I’d also like to note that Dalton Schultz’s season (TE11) was in line with what some people expected from Blake Jarwin, who tore his ACL in Week 1. Schultz’s statistical output didn’t reach league-winner heights, but if you went with an in-house replacement, you did fine.

A few younger tight ends out-kicked their draft slots; T.J. Hockenson was drafted at TE19 but finished TE5; Jonnu Smith started at TE24, ended as TE11; and Mike Gesicki returned TE7 from the TE16 ADP. To be fair, there wasn’t a massive hit in this area, a George Kittle 2018 or a Mark Andrews 2019, but there were some feel-good stories, too.

[2020 Exit Interviews: Quarterbacks | Running Backs | Receivers | Tight Ends]

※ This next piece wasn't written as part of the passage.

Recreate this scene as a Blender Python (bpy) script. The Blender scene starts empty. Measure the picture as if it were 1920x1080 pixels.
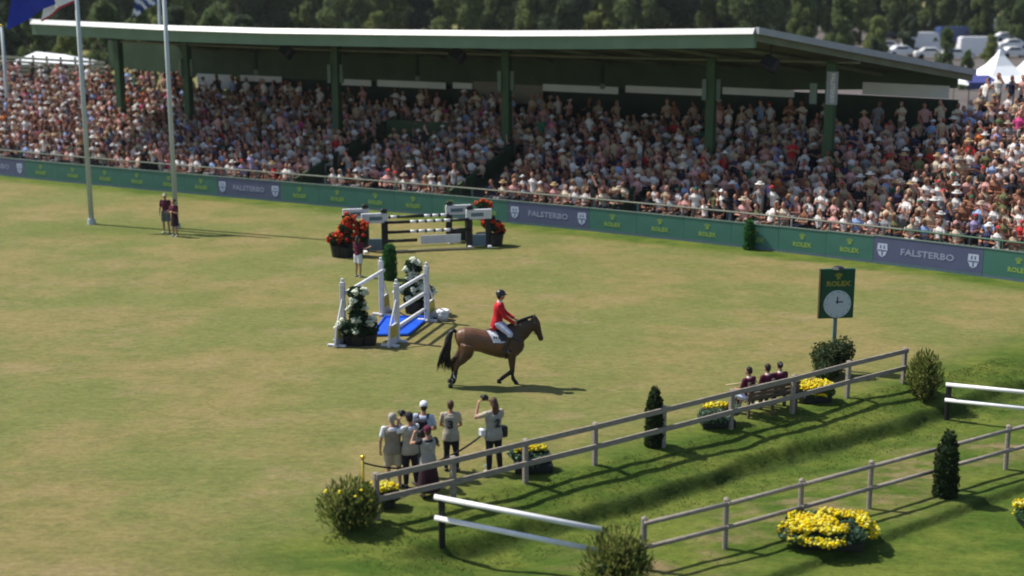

Age and injury were common explanations for poor seasons

Zach Ertz fell apart in his age-30 season, making it through just 11 games and struggling to click with slumping QB Carson Wentz. George Kittle missed half the season, and also continued to struggle as a touchdown man; despite his immense ability, he has just 14 spikes in his four-year career, with a high of just five. Surely that has to correct in some coming season.

Tyler Higbee’s smashing end to the 2019 season wound up being a mirage, fool’s gold. Higbee never saw more than six targets in any game — compare this to the 11, 14, 11, and 12-target run he finished with last year — and other than an early three-touchdown game at Philadelphia (more a statement on the sorry Eagles), he was a fantasy flop.

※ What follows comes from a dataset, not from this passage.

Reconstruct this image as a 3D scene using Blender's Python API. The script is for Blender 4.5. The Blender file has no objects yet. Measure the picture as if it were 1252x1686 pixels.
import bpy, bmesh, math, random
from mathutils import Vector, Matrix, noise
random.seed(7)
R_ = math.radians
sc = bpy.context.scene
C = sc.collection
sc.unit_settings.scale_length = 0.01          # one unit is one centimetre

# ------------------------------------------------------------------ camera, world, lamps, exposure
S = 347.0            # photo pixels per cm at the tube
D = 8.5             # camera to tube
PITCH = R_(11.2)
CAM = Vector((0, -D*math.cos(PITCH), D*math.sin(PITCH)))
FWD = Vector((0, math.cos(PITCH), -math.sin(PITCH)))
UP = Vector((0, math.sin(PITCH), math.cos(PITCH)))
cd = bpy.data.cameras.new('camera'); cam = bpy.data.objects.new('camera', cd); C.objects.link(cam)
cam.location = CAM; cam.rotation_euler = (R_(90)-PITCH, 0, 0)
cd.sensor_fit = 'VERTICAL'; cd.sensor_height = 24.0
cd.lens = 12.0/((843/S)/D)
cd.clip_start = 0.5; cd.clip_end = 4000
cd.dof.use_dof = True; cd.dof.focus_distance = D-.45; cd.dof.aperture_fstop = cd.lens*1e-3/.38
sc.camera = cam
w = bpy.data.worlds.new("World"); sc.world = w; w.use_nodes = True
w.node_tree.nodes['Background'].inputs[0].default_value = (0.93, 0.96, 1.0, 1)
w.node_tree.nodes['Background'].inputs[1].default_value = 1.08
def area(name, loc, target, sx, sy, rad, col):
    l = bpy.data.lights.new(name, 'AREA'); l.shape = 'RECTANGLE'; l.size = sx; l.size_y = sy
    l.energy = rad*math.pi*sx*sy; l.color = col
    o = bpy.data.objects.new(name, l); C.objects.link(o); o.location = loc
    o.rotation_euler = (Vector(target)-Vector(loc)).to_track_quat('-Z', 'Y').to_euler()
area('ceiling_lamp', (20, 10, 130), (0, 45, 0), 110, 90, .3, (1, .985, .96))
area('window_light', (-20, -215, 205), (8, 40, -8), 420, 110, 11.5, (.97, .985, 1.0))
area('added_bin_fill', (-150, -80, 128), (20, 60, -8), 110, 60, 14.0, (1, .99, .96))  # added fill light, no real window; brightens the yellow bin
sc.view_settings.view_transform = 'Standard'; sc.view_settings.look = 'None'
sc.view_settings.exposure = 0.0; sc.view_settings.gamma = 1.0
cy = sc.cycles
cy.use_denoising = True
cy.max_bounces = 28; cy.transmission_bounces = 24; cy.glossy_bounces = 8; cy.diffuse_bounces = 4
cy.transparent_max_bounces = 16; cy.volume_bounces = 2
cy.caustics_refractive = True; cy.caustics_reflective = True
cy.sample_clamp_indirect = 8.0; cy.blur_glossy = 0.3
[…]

Austin Hooper struggled to get comfortable in a new city, though a midseason appendectomy didn’t help. Hayden Hurst had a year of stops and starts; he had five different games with nine yards or fewer, but six touchdowns and a 56-571 line gave him a credible finishing line. I’ll be proactive with Hurst, expecting a little more in his second Atlanta season.

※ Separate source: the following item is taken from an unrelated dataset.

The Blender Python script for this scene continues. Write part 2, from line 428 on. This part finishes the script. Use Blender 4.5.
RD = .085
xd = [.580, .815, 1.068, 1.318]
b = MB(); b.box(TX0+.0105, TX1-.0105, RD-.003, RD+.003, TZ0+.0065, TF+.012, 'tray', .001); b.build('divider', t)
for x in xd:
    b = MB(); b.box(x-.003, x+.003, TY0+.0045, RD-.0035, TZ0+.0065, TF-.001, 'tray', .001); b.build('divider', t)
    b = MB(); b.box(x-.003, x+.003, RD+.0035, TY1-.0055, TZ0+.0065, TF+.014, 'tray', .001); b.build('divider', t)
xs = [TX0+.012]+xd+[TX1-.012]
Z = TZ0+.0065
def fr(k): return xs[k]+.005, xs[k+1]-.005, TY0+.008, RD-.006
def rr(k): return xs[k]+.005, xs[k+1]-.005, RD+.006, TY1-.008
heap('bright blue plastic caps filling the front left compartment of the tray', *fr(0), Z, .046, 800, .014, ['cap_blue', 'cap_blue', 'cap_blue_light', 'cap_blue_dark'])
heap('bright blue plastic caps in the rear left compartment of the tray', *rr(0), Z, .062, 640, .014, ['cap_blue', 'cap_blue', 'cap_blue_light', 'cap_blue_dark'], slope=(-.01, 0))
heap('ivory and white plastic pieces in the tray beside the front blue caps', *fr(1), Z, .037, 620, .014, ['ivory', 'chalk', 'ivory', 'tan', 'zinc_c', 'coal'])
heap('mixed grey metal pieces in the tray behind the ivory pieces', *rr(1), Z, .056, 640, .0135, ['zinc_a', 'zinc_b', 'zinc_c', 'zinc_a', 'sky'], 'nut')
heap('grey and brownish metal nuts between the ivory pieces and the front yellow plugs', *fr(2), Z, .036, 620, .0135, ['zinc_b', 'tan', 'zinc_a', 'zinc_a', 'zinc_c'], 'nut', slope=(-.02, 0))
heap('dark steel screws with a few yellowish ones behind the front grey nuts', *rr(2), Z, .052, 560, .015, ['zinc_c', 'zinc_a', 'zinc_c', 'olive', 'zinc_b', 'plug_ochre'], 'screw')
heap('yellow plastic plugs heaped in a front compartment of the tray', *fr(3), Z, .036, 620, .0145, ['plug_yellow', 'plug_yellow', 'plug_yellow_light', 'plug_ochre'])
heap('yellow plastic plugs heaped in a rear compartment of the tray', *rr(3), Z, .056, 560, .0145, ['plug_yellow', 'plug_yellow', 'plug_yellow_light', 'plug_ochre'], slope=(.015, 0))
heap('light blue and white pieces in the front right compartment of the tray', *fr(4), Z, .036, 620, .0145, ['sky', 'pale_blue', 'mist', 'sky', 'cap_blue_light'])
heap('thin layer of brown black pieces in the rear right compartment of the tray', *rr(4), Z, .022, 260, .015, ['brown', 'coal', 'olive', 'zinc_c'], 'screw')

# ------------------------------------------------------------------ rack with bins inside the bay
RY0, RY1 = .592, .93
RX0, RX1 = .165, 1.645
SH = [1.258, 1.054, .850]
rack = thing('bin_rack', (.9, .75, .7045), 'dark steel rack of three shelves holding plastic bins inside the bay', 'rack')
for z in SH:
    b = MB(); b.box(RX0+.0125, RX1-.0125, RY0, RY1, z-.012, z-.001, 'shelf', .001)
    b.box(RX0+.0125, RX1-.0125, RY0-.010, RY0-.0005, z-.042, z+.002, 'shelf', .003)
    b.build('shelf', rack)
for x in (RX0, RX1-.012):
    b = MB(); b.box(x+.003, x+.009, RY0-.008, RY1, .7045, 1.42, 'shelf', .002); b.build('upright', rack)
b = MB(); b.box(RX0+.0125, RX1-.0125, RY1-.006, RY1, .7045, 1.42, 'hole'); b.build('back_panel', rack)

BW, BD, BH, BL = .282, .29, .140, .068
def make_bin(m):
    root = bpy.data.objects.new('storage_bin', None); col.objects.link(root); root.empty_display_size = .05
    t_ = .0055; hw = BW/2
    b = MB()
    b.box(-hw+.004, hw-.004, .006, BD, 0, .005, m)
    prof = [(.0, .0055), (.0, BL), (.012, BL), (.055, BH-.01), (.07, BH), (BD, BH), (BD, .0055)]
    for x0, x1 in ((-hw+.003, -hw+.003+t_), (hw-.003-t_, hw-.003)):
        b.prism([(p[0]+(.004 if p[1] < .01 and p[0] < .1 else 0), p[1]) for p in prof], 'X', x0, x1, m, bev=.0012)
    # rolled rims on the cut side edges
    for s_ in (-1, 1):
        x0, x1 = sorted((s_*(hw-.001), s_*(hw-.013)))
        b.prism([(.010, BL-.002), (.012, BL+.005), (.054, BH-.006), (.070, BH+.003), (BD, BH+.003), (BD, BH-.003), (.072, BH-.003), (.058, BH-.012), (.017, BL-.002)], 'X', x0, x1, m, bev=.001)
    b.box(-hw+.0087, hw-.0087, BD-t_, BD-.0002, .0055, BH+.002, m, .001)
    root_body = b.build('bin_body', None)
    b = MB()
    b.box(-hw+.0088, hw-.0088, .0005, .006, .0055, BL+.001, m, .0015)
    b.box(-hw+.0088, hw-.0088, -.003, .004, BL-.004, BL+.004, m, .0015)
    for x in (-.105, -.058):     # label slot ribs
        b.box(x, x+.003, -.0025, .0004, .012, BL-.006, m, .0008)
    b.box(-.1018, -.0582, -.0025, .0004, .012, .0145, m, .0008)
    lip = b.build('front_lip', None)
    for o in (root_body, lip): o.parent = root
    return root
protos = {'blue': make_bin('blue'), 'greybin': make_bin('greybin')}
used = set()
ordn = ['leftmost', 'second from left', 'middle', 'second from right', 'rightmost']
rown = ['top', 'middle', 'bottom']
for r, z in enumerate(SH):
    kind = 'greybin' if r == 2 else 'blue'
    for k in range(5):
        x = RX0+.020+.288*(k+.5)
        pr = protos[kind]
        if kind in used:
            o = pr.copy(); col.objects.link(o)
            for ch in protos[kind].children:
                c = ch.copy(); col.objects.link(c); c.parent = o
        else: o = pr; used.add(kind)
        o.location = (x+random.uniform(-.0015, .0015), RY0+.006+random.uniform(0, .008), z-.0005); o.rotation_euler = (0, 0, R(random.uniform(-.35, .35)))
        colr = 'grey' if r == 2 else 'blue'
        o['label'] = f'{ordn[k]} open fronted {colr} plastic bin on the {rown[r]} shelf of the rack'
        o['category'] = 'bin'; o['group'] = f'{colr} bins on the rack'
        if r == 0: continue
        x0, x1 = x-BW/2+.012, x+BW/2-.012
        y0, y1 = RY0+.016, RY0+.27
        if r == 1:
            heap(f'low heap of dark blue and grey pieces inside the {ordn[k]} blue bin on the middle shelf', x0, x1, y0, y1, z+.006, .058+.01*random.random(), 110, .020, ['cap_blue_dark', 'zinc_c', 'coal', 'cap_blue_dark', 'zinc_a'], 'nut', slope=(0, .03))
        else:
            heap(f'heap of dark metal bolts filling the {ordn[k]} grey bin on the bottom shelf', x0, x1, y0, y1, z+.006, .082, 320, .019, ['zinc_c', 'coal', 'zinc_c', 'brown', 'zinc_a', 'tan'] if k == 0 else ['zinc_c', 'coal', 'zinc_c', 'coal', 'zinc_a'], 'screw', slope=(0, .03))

It’s a reactionary mistake to eliminate tight ends for Fantasy 2021

I get that it wasn’t a banner year for the position in 2020, and it’s funny to see Kelce dominating so much that the gap between him and TE3 is about the same as the gap from TE3 to TE50. A lot of fantasy managers were playing the stream-and-hope game this year and got sick of it, knowing that 19 yards (without a touchdown) were always possible when you punted the position.

But when I enter a fantasy draft, I want options, I want nuance, I want an extended list of possible roster builds. Keeping tight end as a static fantasy position adds nuance to the experience. Are you comfortable drafting Kelce, into an age-32 season, as a first-round pick next year? Will you give Mark Andrews a pass for his mildly disappointing year? Can Hockenson or Noah Fant smash as third-year players? For all the love we commonly throw at first-year backs and receivers these days, be mindful that the learning curve is almost always steeper for a young tight end.

Way too early tight end board for 2021

Note: I don’t think this position is as underwater as some fantasy pundits do.

Tier 1

Travis Kelce

Darren Waller

George Kittle

Tier 2

T.J. Hockenson

Mark Andrews

Dallas Goedert

Robert Tonyan

Hayden Hurst

Mike Gesicki

Rob Gronkowski

Tier 3

Logan Thomas

Noah Fant

Hunter Henry

Cole Kmet

Evan Engram

A Dallas tight end

Tier 4

Irv Smith

Jonnu Smith

Tyler Higbee

We’ll tackle quarterback, running back, and wide receiver in the weeks ahead. Enjoy the players, gamers.